RÉPONSE À LA QUESTION N°2
Côté emploi, les mesures d'urgence nécessaires disposent d'au moins trois critères : l'emploi précaire déjà existant, les volumes d'heures supplémentaires effectués chaque année, et les déficits en postes administratifs déjà recensés par les rectorats eux-mêmes. Le gigantisme et l'irrationalité du gaspillage sarkozyste, entre dépenses fiscales aussi massives qu'improductives (à travers le Crédit Impôt Recherche, par exemple) et multiplicité de coûts cachés des fausses économies sur l'emploi titulaire dans la FP, servent le chantage de la dette publique. Ils montrent néanmoins qu'une vraie discipline est possible, la question centrale restant celle des priorités.
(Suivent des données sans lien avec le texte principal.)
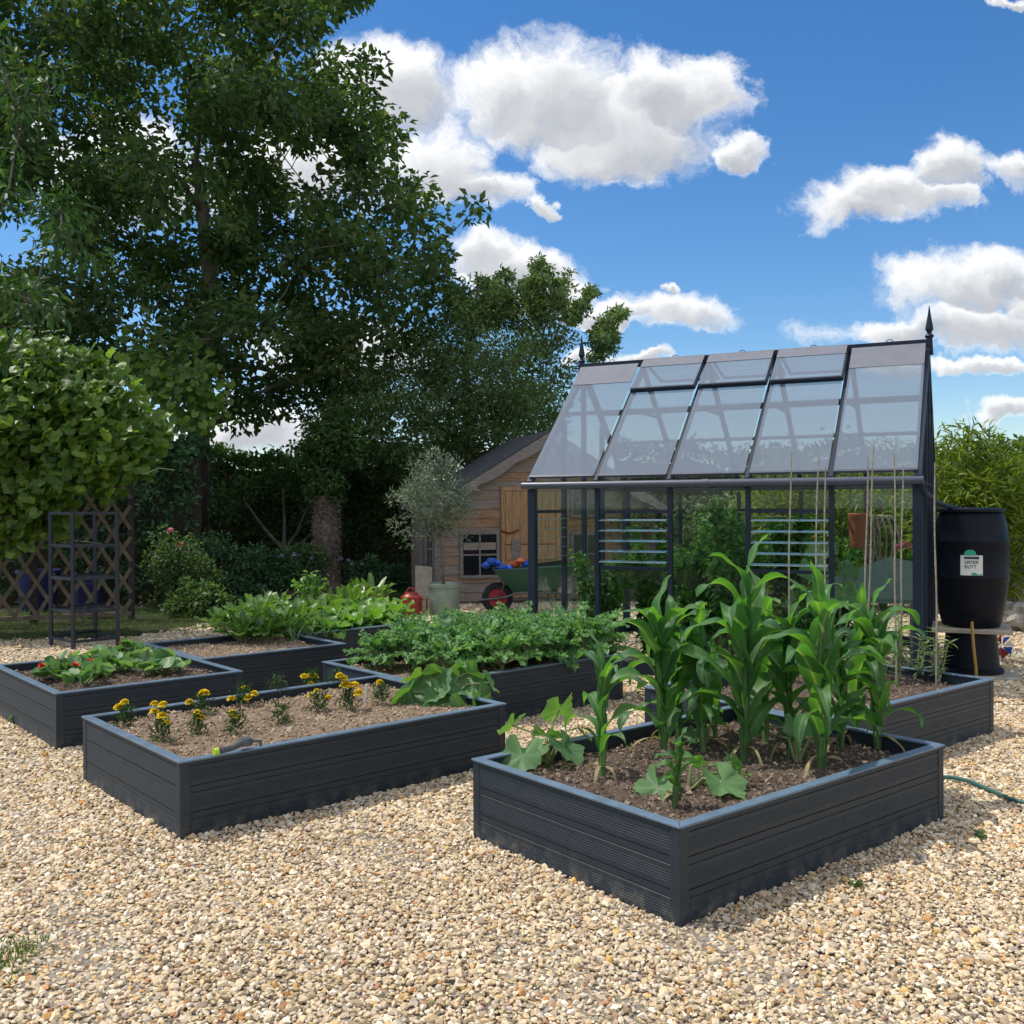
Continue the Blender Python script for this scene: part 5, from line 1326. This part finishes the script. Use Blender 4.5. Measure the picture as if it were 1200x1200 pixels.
nasturtium(78, 795, 60, .22, 'nasturtium with several red flowers at the left of its bed', 5)
nasturtium(118, 790, 75, .26, 'broad silvery leaved nasturtium in the middle of its bed', 3)
nasturtium(150, 776, 60, .20, 'tall nasturtium at the back right of its bed, one bright leaf', 1)
nasturtium(192, 790, 50, .16, 'small low nasturtium by the right-hand rim of its bed', 0)
nasturtium(100, 802, 20, .16, 'sprawling nasturtium shoot at the near rim of its bed', 0)

# ---- canes and lilies in bed B
CAN = [(923, 798, 927, 530, 'tall bamboo cane, leftmost in the bed'), (953, 790, 959, 538, 'bamboo cane just left of the closely paired cane'), (966, 796, 967, 547, 'bamboo cane right of its close neighbour, left of the middle'),
       (1012, 800, 1017, 537, 'bamboo cane crossing a second one, shorter of the pair'), (1015, 792, 1024, 522, 'tallest bamboo cane, crossing another one'), (1050, 802, 1048, 532, 'bamboo cane rising through the leafy stem right of the crossing pair'),
       (1055, 797, 1058, 545, 'shorter bamboo cane beside the leafy stem'), (1098, 802, 1095, 542, 'bamboo cane at the right corner, in front of the water butt')]
for bx, by, tx, ty, lab in CAN:
    p = bed_pt('B', bx, by); e = at(tx, ty, p[1] + rng.normal(.03, .05)) - p
    m = MB(); k = 12
    pts = [e * t + np.array([.004 * math.sin(t * 9 + bx), 0, 0]) for t in np.linspace(-.02, 1, k)]
    rad = [(.0062 + .0016 * (i % 3 == 0)) * (1 - .25 * i / k) for i in range(k)]
    m.tube(pts, rad, 7); o = m.build('bamboo_cane', M['cane'], None, True); o.location = tuple(p); tag(o, lab, 'cane', 'tall canes in the bed by the greenhouse')
def lily(p, h, n, label, lean=(0, 0), L_=.10, W_=.02):
    o = empty('lily_stem', p, 0, label, 'leafy stem', 'willowy leaved plants by the canes')
    m = MB(); P = []; D = []
    for s_ in range(3):
        e = np.array([lean[0] + rng.normal(0, .07), lean[1] + rng.normal(0, .07), h * rng.uniform(.7, 1)])
        m.tube([(rng.normal(0, .02), rng.normal(0, .02), -.01), tuple(e * .5 + rng.normal(0, .01, 3)), tuple(e)], [.006, .005, .003], 6)
        t = rng.uniform(.12, 1, n // 3); P.append(e * t[:, None]); az = rng.uniform(0, 6.28, n // 3); D.append(hd(az) + UP * rng.uniform(-.1, .8, n // 3)[:, None])
    m.build('stems', M['palestem'], o, True); P = np.concatenate(P); D = np.concatenate(D); n_ = len(P)
    leaves('foliage', ribbons(P, D, UP + rdir(n_) * .3, L_ * rng.uniform(.6, 1.2, n_), W_, P_LANCE, 4, rng.uniform(.2, 1.0, n_), .3), M['lily'], o)
lily(bed_pt('B', 1052, 800), .52, 80, 'tall willowy stem wound round two canes')
lily(bed_pt('B', 1030, 797), .34, 50, 'low willowy plant left of the tall wound stem')
lily(bed_pt('B', 1100, 800), .40, 70, 'willowy plant at the right corner of the cane bed')
lily(bed_pt('B', 1078, 796), .30, 44, 'small willowy plant between the two rightmost canes')
lily(bed_pt('B', 985, 800), .38, 54, 'willowy plant at the middle canes, behind the maize')
lily(bed_pt('B', 925, 800), .34, 50, 'willowy plant at the foot of the leftmost cane')
bushy('leafy_seedling', bed_pt('B', 880, 805), .16, .10, 40, .06, .025, 'courgette', 'low leafy weed at the back left of the cane bed', 'weed', stems=5)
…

L’Université est le cœur de la production et de la circulation de savoirs, indépendantes des injonctions économiques et politiques ; elle doit servir l'élévation générale du niveau de culture scientifique (au sens large), condition décisive du développement social, de l'émancipation et du pluralisme.
RÉPONSE À LA QUESTION N°3
Un ensemble de mesures immédiates doit comprendre la suppression du dispositif Darcos-Pécresse ; le rétablissement immédiat de l'année de stage et du salaire de début de carrière ; la réaffirmation des formations disciplinaires et de la formation à la recherche universitaire ; la titularisation/formation des précaires ; un plan pluriannuel de recrutement tenant compte des dynamiques démographiques, du nombre maximal souhaitable d'élèves par classe ; du temps de formation à dégager pour les précaires titularisés.